Himmler und Angehörige der Waffen-SS

SS und Kriegsgefangene

Bei den Verbrechen an den sowjetischen Kriegsgefangenen gab es mehrere Tatbeteiligte. Neben Wehrmacht und Gestapo (Geheime Staatspolizei), die die Aussonderung von politischen Kommissaren und jüdischen Rotarmist*innen im Reichsgebiet durchführte, war das vor allem die SS (Schutzstaffel). Die SS war eine paramilitärische Terrororganisation der Nationalsozialisten, die in viele Verbrechenskomplexe eingebunden war. Sie führte auch gezielte Ermordungen von Kriegsgefangenen durch.
Diese Mordaktionen begannen unmittelbar nach dem Überfall auf die Sowjetunion. Sogenannte Einsatzgruppen wurden in die eroberten Gebiete geschickt, um Massenerschießungen vor allem an der jüdischen Bevölkerung und angeblichen Widerständlern durchzuführen. Schon hierbei kam es zur Zusammenarbeit mit der Wehrmacht, die bestimmte Kriegsgefangene zur Ermordung überstellte.

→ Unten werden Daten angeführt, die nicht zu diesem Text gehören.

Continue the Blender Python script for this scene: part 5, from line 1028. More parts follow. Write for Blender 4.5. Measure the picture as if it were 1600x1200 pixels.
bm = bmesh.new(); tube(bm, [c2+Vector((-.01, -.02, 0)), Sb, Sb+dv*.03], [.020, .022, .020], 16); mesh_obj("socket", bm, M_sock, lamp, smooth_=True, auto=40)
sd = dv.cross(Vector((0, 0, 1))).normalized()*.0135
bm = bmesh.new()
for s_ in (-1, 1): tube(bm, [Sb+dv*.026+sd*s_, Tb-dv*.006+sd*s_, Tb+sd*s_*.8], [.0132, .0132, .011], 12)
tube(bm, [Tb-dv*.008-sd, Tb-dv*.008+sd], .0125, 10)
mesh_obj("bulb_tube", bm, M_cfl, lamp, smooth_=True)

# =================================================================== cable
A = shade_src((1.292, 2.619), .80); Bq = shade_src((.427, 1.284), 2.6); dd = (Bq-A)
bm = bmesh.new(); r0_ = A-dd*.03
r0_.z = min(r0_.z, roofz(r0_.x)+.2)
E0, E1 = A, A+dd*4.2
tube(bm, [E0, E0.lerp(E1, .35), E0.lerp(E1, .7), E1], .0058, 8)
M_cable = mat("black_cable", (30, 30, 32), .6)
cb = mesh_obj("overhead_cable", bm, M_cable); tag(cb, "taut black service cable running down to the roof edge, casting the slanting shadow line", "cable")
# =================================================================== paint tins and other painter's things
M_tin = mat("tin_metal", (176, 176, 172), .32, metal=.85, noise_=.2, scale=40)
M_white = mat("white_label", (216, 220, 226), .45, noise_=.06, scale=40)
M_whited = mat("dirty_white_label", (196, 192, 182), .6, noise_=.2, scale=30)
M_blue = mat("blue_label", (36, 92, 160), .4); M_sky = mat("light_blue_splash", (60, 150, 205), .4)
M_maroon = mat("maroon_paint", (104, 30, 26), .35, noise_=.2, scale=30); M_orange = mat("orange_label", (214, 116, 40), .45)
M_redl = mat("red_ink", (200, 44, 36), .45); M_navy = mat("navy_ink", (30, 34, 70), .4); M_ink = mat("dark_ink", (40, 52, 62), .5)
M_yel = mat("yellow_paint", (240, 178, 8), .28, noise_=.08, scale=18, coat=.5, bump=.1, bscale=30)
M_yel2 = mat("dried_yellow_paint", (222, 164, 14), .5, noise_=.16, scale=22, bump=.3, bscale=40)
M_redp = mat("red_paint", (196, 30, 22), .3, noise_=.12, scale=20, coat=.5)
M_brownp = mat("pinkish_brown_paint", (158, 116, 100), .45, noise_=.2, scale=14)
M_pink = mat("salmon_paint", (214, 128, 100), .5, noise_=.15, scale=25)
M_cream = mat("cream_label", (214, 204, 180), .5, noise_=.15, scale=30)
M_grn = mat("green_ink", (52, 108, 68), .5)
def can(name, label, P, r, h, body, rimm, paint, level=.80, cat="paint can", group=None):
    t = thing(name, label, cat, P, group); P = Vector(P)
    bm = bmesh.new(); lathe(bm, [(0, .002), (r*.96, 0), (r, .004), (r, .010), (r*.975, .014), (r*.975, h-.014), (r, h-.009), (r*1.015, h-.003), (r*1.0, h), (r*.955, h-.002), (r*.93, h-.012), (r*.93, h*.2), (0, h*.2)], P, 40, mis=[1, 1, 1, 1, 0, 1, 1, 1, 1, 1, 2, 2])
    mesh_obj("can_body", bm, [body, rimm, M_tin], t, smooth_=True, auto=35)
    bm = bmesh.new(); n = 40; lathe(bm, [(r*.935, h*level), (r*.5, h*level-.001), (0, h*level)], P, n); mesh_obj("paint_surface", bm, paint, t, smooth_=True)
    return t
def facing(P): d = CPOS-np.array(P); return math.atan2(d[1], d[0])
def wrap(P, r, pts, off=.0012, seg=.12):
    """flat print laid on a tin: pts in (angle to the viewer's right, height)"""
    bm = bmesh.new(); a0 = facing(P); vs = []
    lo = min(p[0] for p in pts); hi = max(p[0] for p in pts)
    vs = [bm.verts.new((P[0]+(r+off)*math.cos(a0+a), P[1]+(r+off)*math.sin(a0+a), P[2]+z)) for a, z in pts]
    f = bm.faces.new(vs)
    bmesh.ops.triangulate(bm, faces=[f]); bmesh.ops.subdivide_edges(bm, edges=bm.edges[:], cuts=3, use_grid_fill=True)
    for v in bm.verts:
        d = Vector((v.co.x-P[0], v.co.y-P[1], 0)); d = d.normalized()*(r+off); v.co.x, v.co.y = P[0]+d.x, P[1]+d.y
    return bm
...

Der „Reichsführer SS“ Heinrich Himmler, zugleich Chef der deutschen Polizei, besucht Angehörige der Waffen-SS in der Sowjetunion, Sommer 1941. Bundesarchiv, Bild 101III-Bueschel-010-13A, Fotograf: Büschel

An der Front war der „Kommissarbefehl“ der Wehrmacht dafür die Grundlage – ein Offizier konnte die standrechtliche Erschießung anordnen, die dann von Wehrmachtsoldaten oder den „Mord-Praktikern“ der SS ausgeführt wurde.
Im Reichsgebiet und den besetzten Gebieten wurde die „Aussonderung“ von Gefangenen durch die Einsatzbefehle Nr. 8 und 9 geregelt – und diese blieben bis Kriegsende gültig. Hierbei arbeitete die Gestapo mit der Wehrmacht zusammen. Zur Tötung wurden die Kriegsgefangenen in Konzentrationslager überstellt, die der SS unterstanden.
Michail Botschkarjow, der im Herbst 1943 im KZ Buchenwald gefangen gehalten wurde, berichtet in seinem Interview vom „Bösen Häuschen“, aus dem laute Musik schallte: Dort gab es eine als Messlatte getarnte Genickschußanlage, mit der gezielt etwa 8.000 sowjetische Kriegsgefangene ermordet wurden. Eine solche Anlage gab es auch im KZ Sachsenhausen. Insgesamt wurden in den Konzentrationslagern im Reichsgebiet bis 1945 etwa 40.000 Rotarmisten gezielt ermordet.

„Arbeitsrussen“

Von Anfang an forderte die SS von der Wehrmacht außerdem die Übergabe sowjetischer Kriegsgefangener zum Arbeitseinsatz ein. Igor Gurjewitsch gehörte im KZ Groß-Rosen zu diesen „Arbeitsrussen“. Sie behielten bei der Registrierung im KZ ihren Kriegsgefangenenstatus bei – ein klarer Verstoß gegen das Völkerrecht, da allein die Wehrmacht für Kriegsgefangene zuständig sein durfte.
Sowjetische Kriegsgefangene wurden von der SS auch als „Versuchskaninchen“ bei medizinischen Experimenten genutzt und bei den ersten Versuchen, Giftgas als Mordmittel zu verwenden. Das passierte erstmals im September 1941 im Stammlager in Auschwitz.